China — Hu departs

The student demonstrations which began in various parts of China in December have culminated in the resignation (which means dismissal) of Hu Yaobang, General Secretary of the “Communist” Party. It is clear, though, that top political bosses are not sacked because of a few thousand demonstrators, and that there has been a power struggle behind the scenes in Beijing.

The students demonstrated under the banner of “freedom and democracy”. For some this meant a proper system of elections to local political bodies, for others a multi-party political system, while for yet others it was just a slogan with no specific content. Wall posters went up at university campuses, attacking Party leaders. The government warned that sticking up such posters was illegal and banned all demonstrations that did not have official permission. On New Year’s Day, several thousand students flouted this ban and demonstrated in the main square in the centre of Beijing; two dozen students were arrested. Later the same day, students returned to the square and obtained the release of those arrested earlier.

Despite this climb-down, the government tried to discredit the student movement by pointing out that only one per cent of the country’s students had been involved and claiming that these had been misled by agitators who were not even students. A factory-worker from Shanghai was arrested for founding a new political party. Academics who had supposedly encouraged the protests were attacked in the press, especially Fang Lizhi, deputy head of a college in Hefei. Despite the evidence of some more general support — Beijing bus passengers cheered the marching student demonstrators — it clearly was very much a minority movement. confined to a few big cities and with vague and sometimes contradictory aims.

It is hardly likely, then, that Party leaders really had anything concrete to fear from the student movement. It was on a much smaller scale than previous activities along such lines, like the Democracy Wall events of 1978-9. One Shanghai poster harked back to the late seventies and showed that the memory of past dissent and struggle lingers on: “If you want to know what freedom is, just go and ask Wei Jingsheng.” (Wei was jailed in 1979 for writing a long wall-poster attacking the Communist Party). What seems to have happened is that the demonstrations were seized on by some members of the top leadership as a pretext for attacking their opponents.

Since 1978, under the leadership of Deng Xiaoping, the Chinese economy has undergone major changes. Main reforms have included setting up a large number of joint ventures with other capitalist countries, greater powers for factory managers to fix their own prices and products, and opening the way for individuals to make large private fortunes. Generally, there has been a rejection of the old Maoist emphasis on centralisation, national self-sufficiency and narrow political dogma. The fundamental nature of Chinese capitalism has not altered at all — society remains divided into haves and have-nots — but some members of the ruling class have long objected to the new policies, on the grounds that they opened doors to such dangerous notions as freedom of speech, democracy and decentralisation.

It was these “conservative” leaders who used the student demonstrations to attack the economic reforms as being responsible for the unacceptable demands for democracy to be extended. The government’s giving way to the students on New Year’s Day was seen as an unmistakeable sign of weakness.

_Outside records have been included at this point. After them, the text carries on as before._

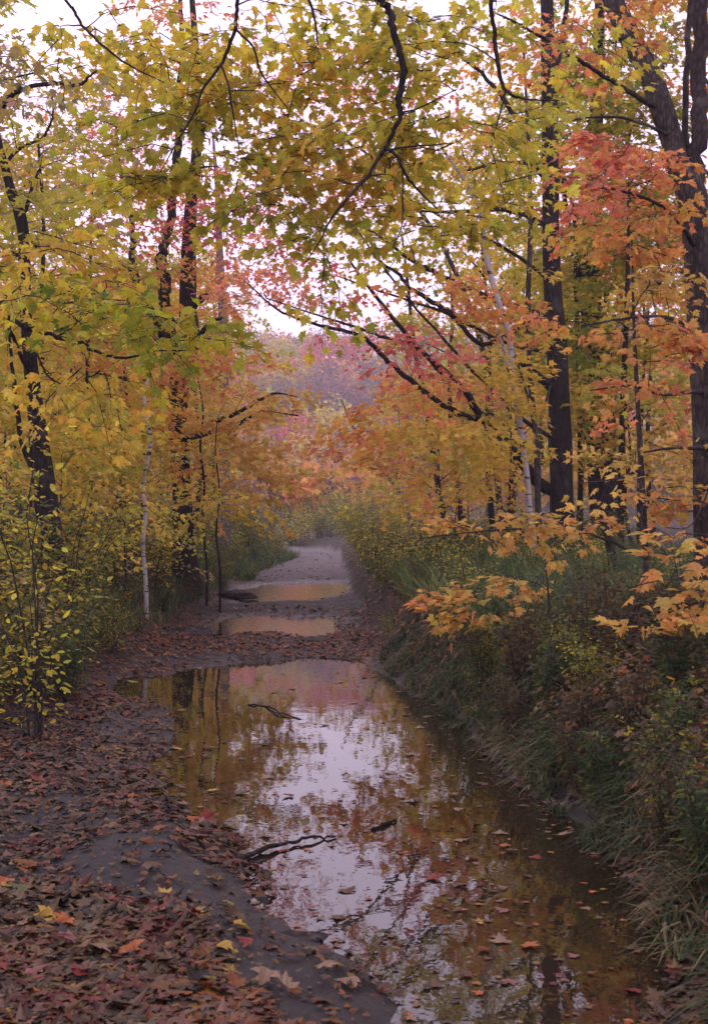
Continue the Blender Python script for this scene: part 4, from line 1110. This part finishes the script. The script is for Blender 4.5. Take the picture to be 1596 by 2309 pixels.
# ---------------------------------------------------------------- grass
def grass(name, label, pts, ln, lean, pal, width=.006, sag=.9):
    n = len(pts)
    L = ln * rng.uniform(.55, 1.25, n)
    a = rng.uniform(0, 6.28, n)
    tuft = noise2(pts[:, 0] * 3.1, pts[:, 1] * 3.1, 44, 2) * 14 + rng.normal(0, .9, n)      # blades of one tuft fall the same way
    a = np.where(rng.uniform(0, 1, n) < .6, tuft, a)
    d = np.stack([np.cos(a), np.sin(a), np.zeros(n)], -1) + lean
    up0 = rng.uniform(.6, 1.1, n)
    t = np.array([0, .35, .7, 1.0])
    side = nrm(np.cross(d, UP))
    ctr = pts[:, None] + L[:, None, None] * (UP * (t[None, :, None] * up0[:, None, None] - sag * .62 * (t ** 2.2)[None, :, None] * rng.uniform(.4, 1.3, n)[:, None, None]) + d[:, None] * (.15 * t + .5 * t ** 2)[None, :, None])
    w = width * rng.uniform(.6, 1.4, n)
    hw = w[:, None] * np.array([1, .9, .6])
    lf = ctr[:, :3] - side[:, None] * hw[..., None]
    rt = ctr[:, :3] + side[:, None] * hw[..., None]
    v = np.concatenate([lf, rt, ctr[:, 3:]], 1)      # 0..2 left, 3..5 right, 6 tip
    base = (np.arange(n) * 7)[:, None]
    q = np.concatenate([base + np.array([[0, 3, 4, 1]]), base + np.array([[1, 4, 5, 2]])], 0)
    tr = base + np.array([[2, 5, 6]])
    c = pick(pal, pts, 1.3, .22, 1)
    b = Buf()
    b.add(v.reshape(-1, 3), [q], 0, np.concatenate([c, c]))
    b.f.append(tr.astype(np.int32))
    b.m.append(np.zeros(n, np.int32))
    b.sm.append(np.zeros(n, bool))
    b.c.append(c)
    tag(link(name, b.mesh(name, [M_GRASS])), label, 'grass', kind='stuff')


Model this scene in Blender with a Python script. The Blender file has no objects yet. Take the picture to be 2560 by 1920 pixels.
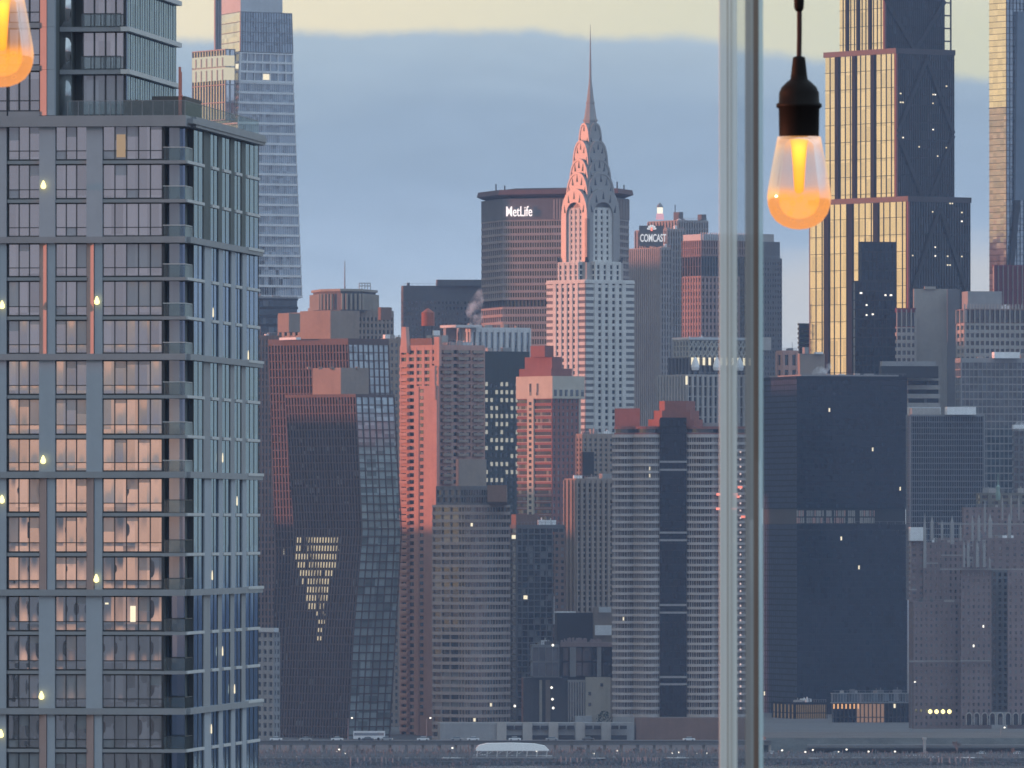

Although Deng had apparently at first encouraged — or at least supported — Fang Lizhi’s remarks, he was able to deflect the attacks onto Hu Yaobang. Though very much Deng’s man, Hu has never really presented himself as an outspoken advocate of reform. He turned out, however, to be primarily a Deng loyalist with no independent power-base of his own. So he was forced to resign, making abject confession of, and apology for, his own past mistakes.

All the things the conservatives dislike about the last decade’s policies have been lumped together under the label “bourgeois liberalisation”. It is only people like Fang (now sacked from his job and expelled from the Party) who have been accused of supporting this deviation. Hu has simply been charged with being soft on repressing it. It is also being revealed now that he has for years been in disagreement with Deng — part of a time-honoured ritual when Chinese leaders are kicked out.

The Chinese press is now full of attacks on bourgeois liberalisation and how and why to combat it. It is defined as “an idea negating the socialist system in favour of capitalism’. Its advocates do not just want economic reform, they want to “take the capitalist road”. Rather than political reform, they want to copy capitalist practices. A particular manifestation of bourgeois liberalism is the theory of “complete Westernisation”, taking over the features of Western capitalism lock, stock and barrel; this is what Fang is accused of. This is all to be combatted by strengthening the Party’s control.

In the writings of the newly-ascendant clique, the policy of opening the country to the outside world is endorsed, but with limits. Certainly China is undergoing economic difficulties, with rising inflation and a decrease in overseas investment. The reforms have not delivered all that was promised and have produced problems of their own. Trying to administer capitalism — whether state or private or a mixture of the two — without encountering ups and downs is just impossible. But it should not be forgotten that the real victims of the vicissitudes of Chinese capitalism are not Hu and Fang but the working people.